Location identifier based addressing scheme for molecular communication networks

Networking over molecular signals is an important component of many new technologies, e.g., Internet of Bio-Nano Things (IoBNT) and Internet of Ingestible Things (IoIT). Assigning addresses to communicating nodes in a molecular communication (MC) network is an open problem in scientific literature due to challenges like probabilistic reception, undirected motion of molecular signals, and computational resource constraints. In this work, we propose a location identifier based addressing scheme that employs concentration gradient of molecular signals to assign addresses to stationary receiver nodes. Four different types of molecular signals are employed, which are emitted from four distinct addressing nodes. Interdependence between molecular receptivities at an addressed node is modeled using $t-$copula.
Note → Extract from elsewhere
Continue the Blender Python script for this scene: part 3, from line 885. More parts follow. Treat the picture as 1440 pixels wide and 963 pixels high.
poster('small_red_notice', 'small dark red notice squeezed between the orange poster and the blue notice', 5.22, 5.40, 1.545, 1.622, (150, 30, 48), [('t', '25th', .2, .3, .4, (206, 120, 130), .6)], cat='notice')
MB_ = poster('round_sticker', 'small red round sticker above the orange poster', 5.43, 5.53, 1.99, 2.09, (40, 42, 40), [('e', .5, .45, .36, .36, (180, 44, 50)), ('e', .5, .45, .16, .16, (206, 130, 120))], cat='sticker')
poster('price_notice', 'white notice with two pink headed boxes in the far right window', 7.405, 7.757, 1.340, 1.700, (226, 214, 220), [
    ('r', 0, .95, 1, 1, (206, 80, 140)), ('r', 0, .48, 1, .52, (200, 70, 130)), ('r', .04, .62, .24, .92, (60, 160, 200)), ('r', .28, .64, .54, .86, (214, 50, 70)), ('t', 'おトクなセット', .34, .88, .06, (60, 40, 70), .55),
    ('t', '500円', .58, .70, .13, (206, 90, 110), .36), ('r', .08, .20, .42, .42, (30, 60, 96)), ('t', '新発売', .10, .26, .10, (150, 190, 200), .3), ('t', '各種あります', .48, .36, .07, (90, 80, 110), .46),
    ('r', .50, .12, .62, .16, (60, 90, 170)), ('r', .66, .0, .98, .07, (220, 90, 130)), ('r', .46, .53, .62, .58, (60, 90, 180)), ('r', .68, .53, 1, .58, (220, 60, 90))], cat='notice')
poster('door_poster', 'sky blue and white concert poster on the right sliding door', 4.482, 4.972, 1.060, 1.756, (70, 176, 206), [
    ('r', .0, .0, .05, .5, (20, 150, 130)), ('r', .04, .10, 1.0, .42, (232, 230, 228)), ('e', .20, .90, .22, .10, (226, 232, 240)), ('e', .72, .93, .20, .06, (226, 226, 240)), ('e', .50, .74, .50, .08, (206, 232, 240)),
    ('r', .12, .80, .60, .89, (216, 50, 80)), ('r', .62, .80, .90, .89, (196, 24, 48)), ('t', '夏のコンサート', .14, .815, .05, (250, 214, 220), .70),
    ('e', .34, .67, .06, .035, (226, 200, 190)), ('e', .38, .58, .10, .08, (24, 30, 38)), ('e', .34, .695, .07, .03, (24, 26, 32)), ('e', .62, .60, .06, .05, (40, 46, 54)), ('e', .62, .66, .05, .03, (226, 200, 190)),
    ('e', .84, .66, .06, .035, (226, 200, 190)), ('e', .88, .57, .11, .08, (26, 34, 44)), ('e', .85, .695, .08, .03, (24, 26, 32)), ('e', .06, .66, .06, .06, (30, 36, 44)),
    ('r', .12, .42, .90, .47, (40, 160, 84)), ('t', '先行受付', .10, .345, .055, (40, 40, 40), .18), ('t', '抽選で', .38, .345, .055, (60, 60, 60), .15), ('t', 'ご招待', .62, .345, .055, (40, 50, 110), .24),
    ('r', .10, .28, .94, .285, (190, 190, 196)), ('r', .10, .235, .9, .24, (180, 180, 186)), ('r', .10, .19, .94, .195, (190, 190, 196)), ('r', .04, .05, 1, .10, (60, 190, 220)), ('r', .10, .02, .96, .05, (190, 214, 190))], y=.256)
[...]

A bijective mapping between the addresses and receiver nodes’ locations is established to render mathematical validation to the proposed addressing scheme. Finally, an analytical expression of probability of addressing error ($P_{\text{add}}^{\text{avg}}$) averaged over several spatial configurations of addressed nodes is obtained, where the nodes are distributed as uniform binomial point process. It is shown that $P_{\text{add}}^{\text{avg}}$ increases as $O\left(n\right)$ with increasing number of addressed nodes ($n$).